The entries below contain a line with "b.m = 1; b.box((x0 + w, .036, 1.08), (x1" and a line with "x = sg * 5.4;". Quote exactly those two lines and all lines between them.
>> Begin Data to use
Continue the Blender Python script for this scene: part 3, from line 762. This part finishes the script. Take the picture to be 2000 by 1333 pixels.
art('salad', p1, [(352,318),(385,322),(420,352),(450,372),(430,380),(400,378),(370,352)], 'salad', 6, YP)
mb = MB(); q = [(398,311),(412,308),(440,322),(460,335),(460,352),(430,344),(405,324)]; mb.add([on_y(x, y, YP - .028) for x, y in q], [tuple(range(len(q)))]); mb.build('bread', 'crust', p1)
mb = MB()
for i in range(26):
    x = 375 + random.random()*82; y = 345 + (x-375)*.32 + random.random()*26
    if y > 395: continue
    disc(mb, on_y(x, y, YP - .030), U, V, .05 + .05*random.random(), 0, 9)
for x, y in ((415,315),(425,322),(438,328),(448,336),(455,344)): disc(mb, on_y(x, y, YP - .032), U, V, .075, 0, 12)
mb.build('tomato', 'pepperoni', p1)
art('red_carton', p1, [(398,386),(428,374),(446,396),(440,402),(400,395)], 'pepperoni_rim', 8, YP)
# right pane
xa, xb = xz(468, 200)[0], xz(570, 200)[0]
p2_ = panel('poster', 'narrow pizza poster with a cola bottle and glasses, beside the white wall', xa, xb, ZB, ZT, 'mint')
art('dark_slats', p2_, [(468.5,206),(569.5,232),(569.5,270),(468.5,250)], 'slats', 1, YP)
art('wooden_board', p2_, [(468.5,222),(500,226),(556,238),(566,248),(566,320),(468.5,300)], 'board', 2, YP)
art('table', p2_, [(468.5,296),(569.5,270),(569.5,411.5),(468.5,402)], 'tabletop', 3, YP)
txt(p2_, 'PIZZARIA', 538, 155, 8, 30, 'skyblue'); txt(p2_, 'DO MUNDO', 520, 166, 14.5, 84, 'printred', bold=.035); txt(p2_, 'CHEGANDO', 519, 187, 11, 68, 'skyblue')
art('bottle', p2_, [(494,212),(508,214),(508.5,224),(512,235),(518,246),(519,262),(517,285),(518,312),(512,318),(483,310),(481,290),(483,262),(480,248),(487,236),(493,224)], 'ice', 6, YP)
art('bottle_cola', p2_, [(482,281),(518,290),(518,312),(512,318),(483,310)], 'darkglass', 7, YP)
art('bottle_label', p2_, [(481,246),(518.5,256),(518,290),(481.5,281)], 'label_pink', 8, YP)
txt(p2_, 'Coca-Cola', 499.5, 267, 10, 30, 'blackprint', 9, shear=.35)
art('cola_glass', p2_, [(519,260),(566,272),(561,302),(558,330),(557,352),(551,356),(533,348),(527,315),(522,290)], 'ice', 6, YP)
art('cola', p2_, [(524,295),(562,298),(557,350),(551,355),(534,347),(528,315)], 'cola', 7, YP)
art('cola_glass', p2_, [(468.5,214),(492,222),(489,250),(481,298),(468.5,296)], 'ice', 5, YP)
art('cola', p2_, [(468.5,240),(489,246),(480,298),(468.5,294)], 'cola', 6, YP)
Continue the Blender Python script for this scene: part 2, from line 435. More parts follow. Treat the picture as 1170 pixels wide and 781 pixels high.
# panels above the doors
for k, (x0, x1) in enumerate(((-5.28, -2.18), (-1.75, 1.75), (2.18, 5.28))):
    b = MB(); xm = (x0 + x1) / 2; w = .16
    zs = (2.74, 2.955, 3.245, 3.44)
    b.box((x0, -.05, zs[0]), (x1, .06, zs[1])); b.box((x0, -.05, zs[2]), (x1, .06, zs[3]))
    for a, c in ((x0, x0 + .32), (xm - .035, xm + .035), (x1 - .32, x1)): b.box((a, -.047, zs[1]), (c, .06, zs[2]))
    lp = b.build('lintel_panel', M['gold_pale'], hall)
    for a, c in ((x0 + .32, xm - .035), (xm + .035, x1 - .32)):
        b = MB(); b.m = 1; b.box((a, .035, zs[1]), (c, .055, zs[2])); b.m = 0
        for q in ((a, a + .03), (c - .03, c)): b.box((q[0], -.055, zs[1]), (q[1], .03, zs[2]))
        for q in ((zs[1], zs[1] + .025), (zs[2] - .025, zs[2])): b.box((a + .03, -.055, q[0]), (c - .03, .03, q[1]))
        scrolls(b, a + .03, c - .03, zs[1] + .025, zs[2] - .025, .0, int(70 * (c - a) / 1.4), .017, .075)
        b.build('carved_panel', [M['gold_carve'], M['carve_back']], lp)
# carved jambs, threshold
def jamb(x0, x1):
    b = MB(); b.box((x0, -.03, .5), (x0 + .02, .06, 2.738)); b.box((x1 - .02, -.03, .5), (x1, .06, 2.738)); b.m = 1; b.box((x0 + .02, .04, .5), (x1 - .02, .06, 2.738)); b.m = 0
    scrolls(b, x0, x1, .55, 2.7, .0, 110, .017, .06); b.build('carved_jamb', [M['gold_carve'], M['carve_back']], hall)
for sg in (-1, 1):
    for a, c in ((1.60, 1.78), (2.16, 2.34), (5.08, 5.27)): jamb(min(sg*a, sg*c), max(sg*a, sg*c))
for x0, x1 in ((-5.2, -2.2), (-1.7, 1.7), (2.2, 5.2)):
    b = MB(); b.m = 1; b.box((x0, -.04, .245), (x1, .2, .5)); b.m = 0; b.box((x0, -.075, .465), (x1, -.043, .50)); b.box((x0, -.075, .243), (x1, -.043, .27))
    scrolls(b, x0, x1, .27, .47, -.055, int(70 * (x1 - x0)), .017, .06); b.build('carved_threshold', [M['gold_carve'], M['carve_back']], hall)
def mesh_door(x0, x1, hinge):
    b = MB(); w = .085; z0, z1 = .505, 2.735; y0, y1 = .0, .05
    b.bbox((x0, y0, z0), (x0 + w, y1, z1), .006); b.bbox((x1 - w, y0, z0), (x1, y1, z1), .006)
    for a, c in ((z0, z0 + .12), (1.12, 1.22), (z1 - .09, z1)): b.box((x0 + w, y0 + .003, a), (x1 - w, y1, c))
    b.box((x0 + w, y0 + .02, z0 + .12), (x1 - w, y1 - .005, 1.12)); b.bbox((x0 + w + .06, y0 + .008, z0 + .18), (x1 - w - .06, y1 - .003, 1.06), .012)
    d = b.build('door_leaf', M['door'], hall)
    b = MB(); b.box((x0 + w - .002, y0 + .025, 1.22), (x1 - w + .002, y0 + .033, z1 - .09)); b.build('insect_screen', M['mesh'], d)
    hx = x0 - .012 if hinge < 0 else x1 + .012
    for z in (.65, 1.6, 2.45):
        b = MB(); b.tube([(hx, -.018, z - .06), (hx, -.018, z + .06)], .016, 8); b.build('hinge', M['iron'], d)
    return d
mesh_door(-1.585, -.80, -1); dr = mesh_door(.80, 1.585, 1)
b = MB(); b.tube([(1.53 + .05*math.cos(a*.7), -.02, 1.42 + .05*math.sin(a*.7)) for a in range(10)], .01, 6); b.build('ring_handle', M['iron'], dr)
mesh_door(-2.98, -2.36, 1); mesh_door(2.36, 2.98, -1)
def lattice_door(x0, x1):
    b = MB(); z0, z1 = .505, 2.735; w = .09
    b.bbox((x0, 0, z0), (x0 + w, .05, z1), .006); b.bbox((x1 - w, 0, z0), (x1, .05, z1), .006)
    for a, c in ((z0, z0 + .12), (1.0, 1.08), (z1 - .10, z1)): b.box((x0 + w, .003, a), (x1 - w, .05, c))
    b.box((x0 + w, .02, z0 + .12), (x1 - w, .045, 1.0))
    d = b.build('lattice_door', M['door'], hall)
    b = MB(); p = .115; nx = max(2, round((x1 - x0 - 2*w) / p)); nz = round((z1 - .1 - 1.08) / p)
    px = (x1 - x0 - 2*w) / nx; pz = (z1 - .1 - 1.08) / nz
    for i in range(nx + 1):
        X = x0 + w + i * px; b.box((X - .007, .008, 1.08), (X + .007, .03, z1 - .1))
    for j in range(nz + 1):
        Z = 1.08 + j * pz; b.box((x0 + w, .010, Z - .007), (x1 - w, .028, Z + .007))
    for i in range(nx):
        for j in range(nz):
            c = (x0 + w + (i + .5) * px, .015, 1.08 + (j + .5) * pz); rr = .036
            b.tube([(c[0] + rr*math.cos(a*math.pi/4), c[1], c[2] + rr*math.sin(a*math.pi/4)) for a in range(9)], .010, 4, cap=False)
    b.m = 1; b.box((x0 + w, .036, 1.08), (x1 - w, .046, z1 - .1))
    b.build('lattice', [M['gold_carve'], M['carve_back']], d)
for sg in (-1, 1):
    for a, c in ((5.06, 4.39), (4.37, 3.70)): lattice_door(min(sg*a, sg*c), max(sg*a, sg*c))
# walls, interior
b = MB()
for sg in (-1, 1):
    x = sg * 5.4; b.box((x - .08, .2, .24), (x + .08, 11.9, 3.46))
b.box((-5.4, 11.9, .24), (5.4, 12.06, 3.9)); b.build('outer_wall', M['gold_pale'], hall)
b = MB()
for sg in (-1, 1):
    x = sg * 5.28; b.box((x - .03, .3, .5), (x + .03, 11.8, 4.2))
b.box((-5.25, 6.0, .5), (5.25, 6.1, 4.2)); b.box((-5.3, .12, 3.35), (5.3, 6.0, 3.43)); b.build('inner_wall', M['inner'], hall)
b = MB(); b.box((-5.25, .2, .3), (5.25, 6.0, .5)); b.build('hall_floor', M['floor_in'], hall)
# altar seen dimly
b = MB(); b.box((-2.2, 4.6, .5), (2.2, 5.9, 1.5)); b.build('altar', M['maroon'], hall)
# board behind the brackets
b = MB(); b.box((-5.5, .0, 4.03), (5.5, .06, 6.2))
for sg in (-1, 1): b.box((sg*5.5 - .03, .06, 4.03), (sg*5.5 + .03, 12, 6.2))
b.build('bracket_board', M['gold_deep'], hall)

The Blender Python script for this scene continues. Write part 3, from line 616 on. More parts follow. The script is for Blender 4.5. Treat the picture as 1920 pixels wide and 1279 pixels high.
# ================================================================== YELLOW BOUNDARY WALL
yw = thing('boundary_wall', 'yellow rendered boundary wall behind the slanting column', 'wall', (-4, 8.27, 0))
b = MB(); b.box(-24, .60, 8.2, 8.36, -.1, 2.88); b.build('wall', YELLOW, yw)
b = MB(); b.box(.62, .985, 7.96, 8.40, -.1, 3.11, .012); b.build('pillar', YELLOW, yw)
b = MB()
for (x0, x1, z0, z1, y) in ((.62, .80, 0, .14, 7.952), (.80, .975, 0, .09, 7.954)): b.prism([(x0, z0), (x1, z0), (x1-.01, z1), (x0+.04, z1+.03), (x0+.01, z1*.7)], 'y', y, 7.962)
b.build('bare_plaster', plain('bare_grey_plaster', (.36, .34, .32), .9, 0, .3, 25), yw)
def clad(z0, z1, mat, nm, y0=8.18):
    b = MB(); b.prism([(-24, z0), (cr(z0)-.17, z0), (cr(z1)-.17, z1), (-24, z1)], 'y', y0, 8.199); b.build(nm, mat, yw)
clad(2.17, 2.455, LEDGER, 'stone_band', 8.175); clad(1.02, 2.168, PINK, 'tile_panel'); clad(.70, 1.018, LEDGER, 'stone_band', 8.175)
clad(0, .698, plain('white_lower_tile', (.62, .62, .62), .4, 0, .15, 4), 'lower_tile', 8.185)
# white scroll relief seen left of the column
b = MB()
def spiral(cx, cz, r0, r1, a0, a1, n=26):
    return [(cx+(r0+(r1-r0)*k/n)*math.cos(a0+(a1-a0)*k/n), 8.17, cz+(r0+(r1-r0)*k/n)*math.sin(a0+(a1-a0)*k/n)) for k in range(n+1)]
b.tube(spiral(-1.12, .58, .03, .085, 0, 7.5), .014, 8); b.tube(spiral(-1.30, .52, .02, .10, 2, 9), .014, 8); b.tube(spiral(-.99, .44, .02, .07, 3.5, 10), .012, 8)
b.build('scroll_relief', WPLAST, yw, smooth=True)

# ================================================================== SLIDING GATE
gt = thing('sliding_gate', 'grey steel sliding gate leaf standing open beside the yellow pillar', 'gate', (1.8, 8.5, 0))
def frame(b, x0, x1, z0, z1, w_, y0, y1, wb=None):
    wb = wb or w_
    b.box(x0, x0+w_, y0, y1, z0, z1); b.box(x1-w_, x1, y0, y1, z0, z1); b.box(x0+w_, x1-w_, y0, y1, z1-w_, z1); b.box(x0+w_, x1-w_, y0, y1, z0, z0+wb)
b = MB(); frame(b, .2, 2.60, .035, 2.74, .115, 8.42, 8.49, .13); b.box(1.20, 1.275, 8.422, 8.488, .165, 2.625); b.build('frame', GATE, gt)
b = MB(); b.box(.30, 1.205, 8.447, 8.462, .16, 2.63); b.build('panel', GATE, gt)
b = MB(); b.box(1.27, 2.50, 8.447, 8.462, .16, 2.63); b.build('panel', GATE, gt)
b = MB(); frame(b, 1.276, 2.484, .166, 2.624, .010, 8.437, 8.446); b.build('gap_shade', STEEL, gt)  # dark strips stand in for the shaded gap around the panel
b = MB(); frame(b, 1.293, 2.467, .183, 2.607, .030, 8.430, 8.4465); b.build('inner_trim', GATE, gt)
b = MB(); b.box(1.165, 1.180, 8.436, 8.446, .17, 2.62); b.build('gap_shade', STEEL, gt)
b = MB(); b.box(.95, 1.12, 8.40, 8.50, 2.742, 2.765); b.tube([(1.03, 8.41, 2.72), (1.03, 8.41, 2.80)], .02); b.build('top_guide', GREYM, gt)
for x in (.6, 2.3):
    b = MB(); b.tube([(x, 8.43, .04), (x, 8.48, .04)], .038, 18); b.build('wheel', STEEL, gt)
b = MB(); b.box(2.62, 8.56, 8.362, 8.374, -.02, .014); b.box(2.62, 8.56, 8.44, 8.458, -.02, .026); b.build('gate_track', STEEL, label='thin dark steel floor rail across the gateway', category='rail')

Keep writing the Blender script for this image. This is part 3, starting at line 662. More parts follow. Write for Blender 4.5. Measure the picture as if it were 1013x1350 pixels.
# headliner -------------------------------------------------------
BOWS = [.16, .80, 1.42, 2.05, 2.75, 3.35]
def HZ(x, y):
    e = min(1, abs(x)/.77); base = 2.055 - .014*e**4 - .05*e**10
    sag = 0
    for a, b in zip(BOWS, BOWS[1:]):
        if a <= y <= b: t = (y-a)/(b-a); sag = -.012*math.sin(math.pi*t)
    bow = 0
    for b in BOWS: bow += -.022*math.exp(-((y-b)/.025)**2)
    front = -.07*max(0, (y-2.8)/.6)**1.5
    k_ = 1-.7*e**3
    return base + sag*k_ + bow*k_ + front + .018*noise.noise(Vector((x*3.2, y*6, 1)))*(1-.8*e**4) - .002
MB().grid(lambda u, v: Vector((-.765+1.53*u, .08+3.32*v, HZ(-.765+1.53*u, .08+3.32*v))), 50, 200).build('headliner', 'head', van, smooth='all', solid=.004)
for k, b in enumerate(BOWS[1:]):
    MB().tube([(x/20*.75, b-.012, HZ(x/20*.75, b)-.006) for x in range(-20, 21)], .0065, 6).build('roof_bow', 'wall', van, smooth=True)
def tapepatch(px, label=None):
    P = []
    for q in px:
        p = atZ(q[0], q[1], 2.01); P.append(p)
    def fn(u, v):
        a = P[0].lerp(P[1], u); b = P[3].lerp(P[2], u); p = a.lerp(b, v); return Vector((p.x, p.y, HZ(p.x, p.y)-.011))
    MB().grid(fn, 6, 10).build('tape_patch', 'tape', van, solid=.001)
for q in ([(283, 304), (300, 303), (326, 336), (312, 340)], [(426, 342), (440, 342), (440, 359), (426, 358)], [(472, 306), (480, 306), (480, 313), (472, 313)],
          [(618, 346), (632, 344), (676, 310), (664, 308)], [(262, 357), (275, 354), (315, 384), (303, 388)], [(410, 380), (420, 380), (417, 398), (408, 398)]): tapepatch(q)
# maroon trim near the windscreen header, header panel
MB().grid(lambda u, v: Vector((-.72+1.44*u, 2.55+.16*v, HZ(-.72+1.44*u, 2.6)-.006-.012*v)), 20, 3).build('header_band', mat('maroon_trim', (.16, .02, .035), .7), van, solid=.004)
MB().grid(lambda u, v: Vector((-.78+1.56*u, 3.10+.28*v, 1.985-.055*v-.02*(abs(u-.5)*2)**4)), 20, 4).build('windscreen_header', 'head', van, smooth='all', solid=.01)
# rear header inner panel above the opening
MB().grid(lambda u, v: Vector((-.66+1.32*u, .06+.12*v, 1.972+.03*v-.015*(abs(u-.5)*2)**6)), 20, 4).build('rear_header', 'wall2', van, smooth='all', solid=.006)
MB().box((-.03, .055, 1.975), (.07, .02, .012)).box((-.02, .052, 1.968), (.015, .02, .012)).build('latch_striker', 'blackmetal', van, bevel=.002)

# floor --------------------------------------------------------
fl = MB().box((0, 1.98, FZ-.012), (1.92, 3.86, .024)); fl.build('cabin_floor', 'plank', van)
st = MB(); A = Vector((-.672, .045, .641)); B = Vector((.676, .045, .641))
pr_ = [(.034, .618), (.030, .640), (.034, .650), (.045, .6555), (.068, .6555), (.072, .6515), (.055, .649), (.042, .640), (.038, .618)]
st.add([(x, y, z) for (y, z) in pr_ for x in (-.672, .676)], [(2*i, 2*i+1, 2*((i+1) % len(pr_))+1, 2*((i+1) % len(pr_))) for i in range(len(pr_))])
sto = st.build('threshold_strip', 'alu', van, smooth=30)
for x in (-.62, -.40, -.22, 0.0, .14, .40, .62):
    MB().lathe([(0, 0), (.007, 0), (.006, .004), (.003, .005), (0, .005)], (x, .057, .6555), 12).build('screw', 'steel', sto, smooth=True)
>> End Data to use
[Answer in full]
    b.m = 1; b.box((x0 + w, .036, 1.08), (x1 - w, .046, z1 - .1))
    b.build('lattice', [M['gold_carve'], M['carve_back']], d)
for sg in (-1, 1):
    for a, c in ((5.06, 4.39), (4.37, 3.70)): lattice_door(min(sg*a, sg*c), max(sg*a, sg*c))
# walls, interior
b = MB()
for sg in (-1, 1):
    x = sg * 5.4; b.box((x - .08, .2, .24), (x + .08, 11.9, 3.46))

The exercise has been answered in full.